Wednesday, August 4, 2010

What is an event, FFS?

I shouldn't even think about reading philosophy, because it just hurts my head, but sadly I appear to be addicted to it.

This to hand, from an apparently reputable commentator (Wikipedia):

 "Since every mental event is some physical event or other, the idea is that someone's thinking at a certain time, for example, that snow is white, is a certain pattern of neural firing in their brain at that time, an event which can be characterized as both a thinking that snow is white (a type of mental event) and a pattern of neural firing (a type of physical event)."

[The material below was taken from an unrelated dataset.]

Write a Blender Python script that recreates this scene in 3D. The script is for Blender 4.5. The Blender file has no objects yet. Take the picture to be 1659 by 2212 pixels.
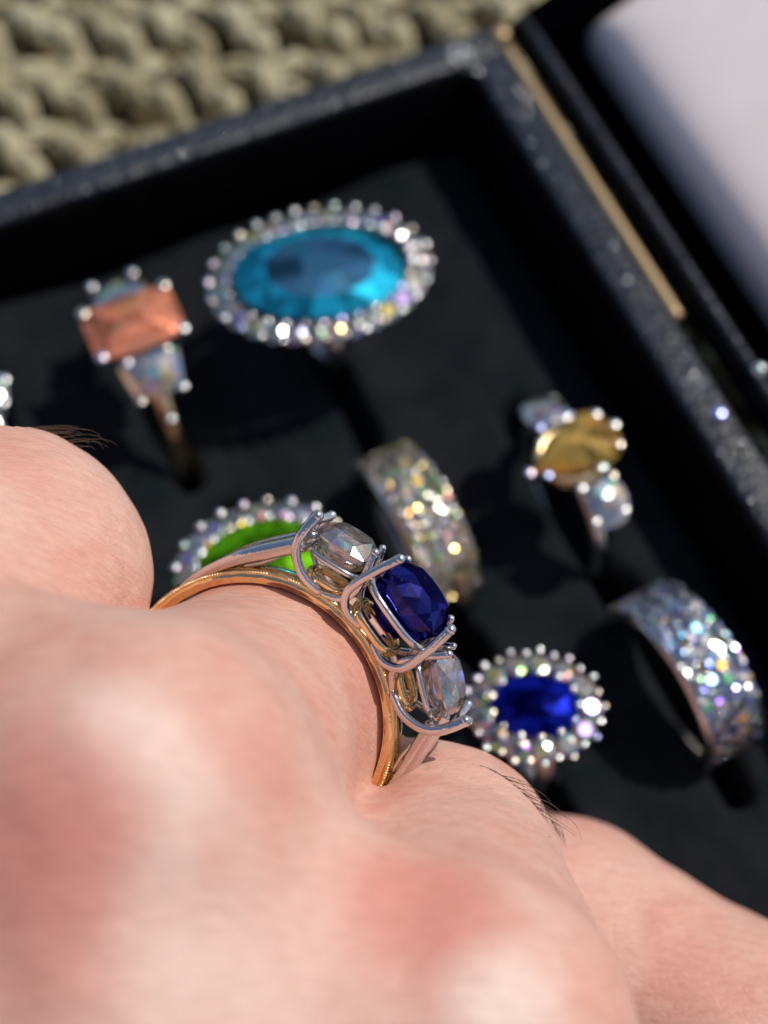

That just seems wrong before you even begin to think about it. "A certain time" causes me real problems. If I think snow is white, that's going to take time; that's "think" as an action verb, not a state verb, BTW. If you're going to make difficulties with that then we'll just translate the discussion into a language which uses different words for the state & action aspects of the English "think" - and there are plenty to choose from. "Over a period of time" would be much more appropriate.


Why is that important? Because down the track in this argument, "events" get conflated with "states". But I would say that there are multiple states between t0 & t1, and I might want to go on to say that an event is a change between states (seems reasonable, no?) in which case the mental event maps to a large number of physical events. 


That's important because thinking, believing & knowing are all in the domain of education, and we should be clear how we individually conceive them, and how they work. Mind/body is still a contentious problem & for educators it's more than a theoretical one.